On her MSNBC show on July 20, Rachel Maddow lambasted Fox News over its race baiting campaigns, including its current attack on USDA staffer, Shirley Sherrod, who was fired, in part, because Fox aired video that had been deceptively edited to appear to depict Sherrod admitting she discriminated against white people. (See Maddow's detailed indictment against Fox's racist coverage in the video above and transcript below — and note that we had published a similar charge against Fox earlier that day, even before the truth about the Sherrod video had come out.)
Last night Bill O'Reilly offered a tepid apology to Sherrod, admitting that he should have listened to her entire speech before judging her to be a racist — he couldn't resist adding a caveat, of course. "If a white public servant referenced 'his own kind' or 'one of his own' when speaking about an African American," O'Reilly claimed, "that white person would be fired on the spot."
O'Reilly went on to answer Maddow's attack on his network's racist editorial policies by referencing her statement that "Just like the fake ACORN controversy, Fox News knows it has a role in this dance. That's not new. That's not even interesting about this scandal. Fox does what Fox does."
O'Reilly responded: "Which is kick your network's butt every single night, madam."
Got that? He didn't deny Fox News' racist attacks, but rather acknowledged that race baiting produces ratings, and that's all that counts.
Transcript:
RACHEL MADDOW: What is not really that interesting about this situation is the fact that Fox News is doing this. This is what Fox News does. This how they are different from other news organizations. This is why the White House argued months ago that Fox should be treated as a media organization but not as a normal news organization, because they don't treat news the way a normal news organization treats news.
Just like the fake ACORN controversy, Fox News knows it has a role in this dance. That's not new. That's not even interesting about this scandal. Fox does what Fox does. That is dog bites man. That is not interesting.
What is interesting about this story is that the Obama administration inexplicably keeps falling for it.
Today Agriculture Secretary Tom Vilsack acknowledged that he asked for and accepted Shirley Sherrod's after this supposed controversy came to light on Fox News. But apparently before anyone but Fox News and a conservative website got their say about what actually happened here.
Dear White House, dear administration: believing conservative spin about what's so wrong with you and then giving into that spin is not an effective defense against that spin. Just buying it and apologizing for it, and doing whatever they want you to do doesn't make the problem of them lying about you go away. In fact, it makes it worse.
After Fox News set its sights on Obama administration official Van Jones, Van Jones was very quickly booted out of his job.

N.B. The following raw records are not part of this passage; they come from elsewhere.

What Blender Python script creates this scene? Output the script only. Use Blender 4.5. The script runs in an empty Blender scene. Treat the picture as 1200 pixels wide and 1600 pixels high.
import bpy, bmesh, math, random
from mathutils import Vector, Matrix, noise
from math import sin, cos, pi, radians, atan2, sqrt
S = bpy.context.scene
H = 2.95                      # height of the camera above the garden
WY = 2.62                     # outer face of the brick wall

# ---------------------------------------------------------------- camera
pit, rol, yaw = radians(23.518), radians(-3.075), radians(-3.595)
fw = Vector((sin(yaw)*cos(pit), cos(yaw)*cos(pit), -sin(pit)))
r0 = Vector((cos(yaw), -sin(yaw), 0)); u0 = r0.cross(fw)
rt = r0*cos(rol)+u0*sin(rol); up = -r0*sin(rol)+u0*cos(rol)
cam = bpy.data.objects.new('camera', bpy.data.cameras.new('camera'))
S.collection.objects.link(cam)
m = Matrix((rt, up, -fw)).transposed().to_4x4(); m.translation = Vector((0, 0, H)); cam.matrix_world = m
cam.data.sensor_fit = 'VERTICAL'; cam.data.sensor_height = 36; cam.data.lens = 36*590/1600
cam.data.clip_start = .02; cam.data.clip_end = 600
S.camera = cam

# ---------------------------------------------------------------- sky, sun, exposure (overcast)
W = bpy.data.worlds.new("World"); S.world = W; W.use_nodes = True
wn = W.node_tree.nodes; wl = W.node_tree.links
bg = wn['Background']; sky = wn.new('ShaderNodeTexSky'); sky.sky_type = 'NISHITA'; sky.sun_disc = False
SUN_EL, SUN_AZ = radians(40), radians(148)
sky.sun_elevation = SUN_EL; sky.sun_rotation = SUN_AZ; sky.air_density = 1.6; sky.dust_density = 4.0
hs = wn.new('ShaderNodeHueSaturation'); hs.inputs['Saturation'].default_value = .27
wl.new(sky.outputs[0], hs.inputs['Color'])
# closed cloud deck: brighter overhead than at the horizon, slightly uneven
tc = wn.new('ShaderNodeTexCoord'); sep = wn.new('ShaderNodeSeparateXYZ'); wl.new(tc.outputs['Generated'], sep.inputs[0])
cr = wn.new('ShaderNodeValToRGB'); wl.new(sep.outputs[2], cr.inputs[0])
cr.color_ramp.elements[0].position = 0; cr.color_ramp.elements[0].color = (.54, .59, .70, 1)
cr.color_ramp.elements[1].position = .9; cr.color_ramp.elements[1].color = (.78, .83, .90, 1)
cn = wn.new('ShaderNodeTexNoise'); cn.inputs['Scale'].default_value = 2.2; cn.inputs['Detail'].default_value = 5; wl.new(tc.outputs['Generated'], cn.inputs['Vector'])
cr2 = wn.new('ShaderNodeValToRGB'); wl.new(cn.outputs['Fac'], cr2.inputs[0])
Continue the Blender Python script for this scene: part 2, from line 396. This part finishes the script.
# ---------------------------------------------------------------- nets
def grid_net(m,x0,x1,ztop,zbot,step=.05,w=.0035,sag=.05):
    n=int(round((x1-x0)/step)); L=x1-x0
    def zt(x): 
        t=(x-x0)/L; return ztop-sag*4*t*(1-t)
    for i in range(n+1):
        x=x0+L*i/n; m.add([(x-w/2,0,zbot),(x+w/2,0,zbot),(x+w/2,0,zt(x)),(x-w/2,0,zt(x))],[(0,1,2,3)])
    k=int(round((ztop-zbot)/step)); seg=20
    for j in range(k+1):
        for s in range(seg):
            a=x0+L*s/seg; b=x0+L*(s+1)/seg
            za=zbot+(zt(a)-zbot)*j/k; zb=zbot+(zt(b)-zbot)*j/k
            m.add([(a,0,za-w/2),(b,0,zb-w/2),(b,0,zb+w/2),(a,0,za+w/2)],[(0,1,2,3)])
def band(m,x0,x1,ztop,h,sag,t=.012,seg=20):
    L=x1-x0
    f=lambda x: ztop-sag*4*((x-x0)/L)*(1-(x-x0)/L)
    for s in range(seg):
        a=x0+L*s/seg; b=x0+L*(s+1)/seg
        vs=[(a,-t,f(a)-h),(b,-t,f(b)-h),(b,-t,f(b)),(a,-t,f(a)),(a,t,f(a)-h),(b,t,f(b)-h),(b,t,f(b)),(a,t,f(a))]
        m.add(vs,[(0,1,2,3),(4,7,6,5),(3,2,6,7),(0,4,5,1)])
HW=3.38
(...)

After Fox News went on this fake crusade against ACORN, the Obama administration cut all ties with the group, didn't even bother to mount a defense or wait until they had been investigated properly — just let Fox News do it. They pushed an effort to de-fund ACORN.
And now, after Fox News totally misrepresented USDA employee Shirley Sherrod, she's cut loose as well — before the story can even make it into the mainstream media.
If you keep falling for this sort of stunt, you are encouraging them. You are feeding a dog from the table and thereby encouraging that dog to beg at the table.
After all the damage was already done today — after Fox News managed to force out Shirley Sherrod with a totally out of context smear job that made white people feel aggrieved about racism in a way that helps Fox News' politics, here's how Fox News decided to cover the end of this story:
FOX NEWS REPORTER on video: Did the White House essentially railroad an innocent woman in this because they are on edge themselves about the Van Jones controversy, the [New] Black Party Panthers case and other controversies.
MADDOW: "She was railroaded!" Given how the Obama administration has reacted to previous cooked-up campaigns by Fox News and conservative activists, it was not impossible to see this coming So I say again tonight, as I said back in April, the huge tide of negative publicity that followed these video tapes and the coverage they got on Fox wall-to-wall was a dishonest political stunt that bears no resemblance to journalism and no resemblance to the actual facts of what happened. But it worked. Means be damned, in the end it worked.
Like I said in April, who do you think is next on their list? I asked it months ago, and I'm asking it again now: Who's next?